Others sharply criticized the DOE for a policy that allows families to continue sending children to schools — including crowded P.S. 321 — even after they've moved out of the zone.

"We know that P.S. 321 is a very popular school — I'm interested in finding out what kind of investigative work has been done to find out who actually lives in that zone," said a mom to a loud round of applause.

She added that she's lived in the P.S. 321 zone for 19 years and is about to be "kicked out," while students who live outside the zone — and sometimes use fake addresses — will be allowed to attend.

Parents booed as a DOE representative explained that school leaders at P.S. 321 verify student addresses.

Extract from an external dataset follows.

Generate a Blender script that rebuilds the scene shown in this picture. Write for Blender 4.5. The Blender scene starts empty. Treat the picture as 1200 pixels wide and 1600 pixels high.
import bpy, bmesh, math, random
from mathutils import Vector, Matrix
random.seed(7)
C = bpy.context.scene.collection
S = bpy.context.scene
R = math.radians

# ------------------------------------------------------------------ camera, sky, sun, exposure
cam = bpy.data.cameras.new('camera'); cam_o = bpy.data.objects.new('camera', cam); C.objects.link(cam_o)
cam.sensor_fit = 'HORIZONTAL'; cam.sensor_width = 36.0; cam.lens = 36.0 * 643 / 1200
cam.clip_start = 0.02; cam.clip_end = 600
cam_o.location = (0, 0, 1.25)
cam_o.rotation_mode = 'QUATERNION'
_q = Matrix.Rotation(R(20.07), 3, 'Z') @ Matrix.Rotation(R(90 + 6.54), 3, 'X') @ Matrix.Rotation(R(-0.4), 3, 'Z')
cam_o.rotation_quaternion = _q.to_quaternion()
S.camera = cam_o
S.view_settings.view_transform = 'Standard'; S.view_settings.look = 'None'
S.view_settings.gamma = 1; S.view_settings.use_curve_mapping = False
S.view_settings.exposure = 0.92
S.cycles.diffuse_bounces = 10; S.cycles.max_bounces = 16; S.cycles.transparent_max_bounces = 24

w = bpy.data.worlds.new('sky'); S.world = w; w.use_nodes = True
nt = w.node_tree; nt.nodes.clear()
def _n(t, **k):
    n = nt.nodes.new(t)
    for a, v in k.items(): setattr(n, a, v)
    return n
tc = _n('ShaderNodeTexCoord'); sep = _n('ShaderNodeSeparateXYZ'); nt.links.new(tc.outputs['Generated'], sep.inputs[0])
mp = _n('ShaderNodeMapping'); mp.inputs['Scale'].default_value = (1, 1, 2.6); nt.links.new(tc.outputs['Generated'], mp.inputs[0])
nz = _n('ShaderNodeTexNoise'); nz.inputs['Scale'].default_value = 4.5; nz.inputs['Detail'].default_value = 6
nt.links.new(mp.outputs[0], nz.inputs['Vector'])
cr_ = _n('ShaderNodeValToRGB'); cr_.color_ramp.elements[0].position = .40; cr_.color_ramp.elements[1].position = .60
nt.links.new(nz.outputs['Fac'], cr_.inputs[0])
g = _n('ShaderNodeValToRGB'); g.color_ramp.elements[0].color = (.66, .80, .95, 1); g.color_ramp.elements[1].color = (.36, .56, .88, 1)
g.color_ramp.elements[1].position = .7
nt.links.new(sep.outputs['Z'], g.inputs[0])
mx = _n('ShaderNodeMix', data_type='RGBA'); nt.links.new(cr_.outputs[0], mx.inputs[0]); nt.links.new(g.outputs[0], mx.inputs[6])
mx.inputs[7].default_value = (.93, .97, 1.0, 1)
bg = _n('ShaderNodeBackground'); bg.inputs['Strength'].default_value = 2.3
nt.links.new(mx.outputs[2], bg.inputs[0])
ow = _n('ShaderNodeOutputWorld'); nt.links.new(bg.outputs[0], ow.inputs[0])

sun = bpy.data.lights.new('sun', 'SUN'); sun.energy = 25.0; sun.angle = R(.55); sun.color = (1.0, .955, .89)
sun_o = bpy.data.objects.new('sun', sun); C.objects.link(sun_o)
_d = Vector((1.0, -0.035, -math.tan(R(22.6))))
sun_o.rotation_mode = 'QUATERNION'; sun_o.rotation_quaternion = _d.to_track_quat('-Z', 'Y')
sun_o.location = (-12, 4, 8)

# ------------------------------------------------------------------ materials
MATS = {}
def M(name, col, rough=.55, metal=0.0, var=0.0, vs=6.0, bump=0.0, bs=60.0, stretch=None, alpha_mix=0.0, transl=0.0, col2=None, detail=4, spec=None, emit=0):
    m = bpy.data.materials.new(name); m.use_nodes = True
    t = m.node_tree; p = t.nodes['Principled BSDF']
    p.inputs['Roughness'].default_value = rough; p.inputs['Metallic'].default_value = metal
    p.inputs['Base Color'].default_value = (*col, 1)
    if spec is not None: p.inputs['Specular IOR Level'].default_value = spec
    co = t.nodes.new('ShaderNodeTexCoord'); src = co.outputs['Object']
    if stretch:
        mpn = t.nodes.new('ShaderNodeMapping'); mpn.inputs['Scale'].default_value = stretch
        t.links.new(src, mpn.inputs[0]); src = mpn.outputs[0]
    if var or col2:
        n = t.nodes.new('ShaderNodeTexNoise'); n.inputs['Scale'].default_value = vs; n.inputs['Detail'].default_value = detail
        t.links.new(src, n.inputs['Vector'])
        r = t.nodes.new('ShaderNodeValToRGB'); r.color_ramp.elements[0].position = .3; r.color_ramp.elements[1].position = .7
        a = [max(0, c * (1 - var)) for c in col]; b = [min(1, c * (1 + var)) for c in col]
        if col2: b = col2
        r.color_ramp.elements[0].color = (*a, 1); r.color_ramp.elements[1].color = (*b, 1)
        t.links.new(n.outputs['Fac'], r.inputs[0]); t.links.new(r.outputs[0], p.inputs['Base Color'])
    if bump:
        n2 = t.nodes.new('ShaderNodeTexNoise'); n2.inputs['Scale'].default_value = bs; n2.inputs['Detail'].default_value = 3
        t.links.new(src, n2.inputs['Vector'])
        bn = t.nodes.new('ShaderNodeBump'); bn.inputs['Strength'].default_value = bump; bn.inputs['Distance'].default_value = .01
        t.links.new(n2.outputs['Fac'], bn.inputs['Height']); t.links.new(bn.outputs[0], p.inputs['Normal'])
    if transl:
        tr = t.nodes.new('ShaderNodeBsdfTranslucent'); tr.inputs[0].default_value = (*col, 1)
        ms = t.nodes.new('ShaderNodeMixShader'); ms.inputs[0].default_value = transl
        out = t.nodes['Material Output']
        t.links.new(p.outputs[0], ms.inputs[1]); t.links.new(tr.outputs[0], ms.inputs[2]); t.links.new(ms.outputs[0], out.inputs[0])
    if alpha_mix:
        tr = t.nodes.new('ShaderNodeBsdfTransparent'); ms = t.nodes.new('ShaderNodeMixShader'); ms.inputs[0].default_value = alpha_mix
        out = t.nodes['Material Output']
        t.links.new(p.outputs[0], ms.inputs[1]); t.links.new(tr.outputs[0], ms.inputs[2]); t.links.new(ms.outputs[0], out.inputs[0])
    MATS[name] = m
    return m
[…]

Some parents are hoping to take their case beyond public meetings like the one on Monday night. Opponents of the rezoning have formed a group called the Coalition of Residents for Fair Rezoning, complete with a website, Facebook page, and Twitter feed.

The group is gathering signatures in hopes of convincing the DOE to stop or significantly alter the rezoning. They say the plan is "discriminatory," and that it will slash property values while not actually solving the over-crowding problem that spurred the rezoning proposal.

"The goal is to come up with a better solution and convince DOE and [the District 15 Community Education Council] that there are plenty of phenomenal alternatives that need to be considered, and that this needs to be rejected," said Leslie Uretsky, one of the group's leaders, a mom who would be pushed out of the P.S. 321 zone.

Uretsky has analyzed census data that she says shows the most socioeconomically and racially diverse blocks in P.S. 321's zone are being pushed into the zone for the new school at the St. Thomas Aquinas building.

The coalition wants DOE to consider creating an early childhood center instead of a K-5 school at the St. Thomas Aquinas building, or turning it into a new magnet or themed school.

Uretsky said parents in the coalition also want the DOE to drop the policy allowing families who don't live in the P.S. 321 zone to send their kids there, and to crackdown on households that gain entry to the school with fake addresses.

"That's the real reason for overcrowding," Uretsky said. "People do whatever they need to do to get their kid enrolled."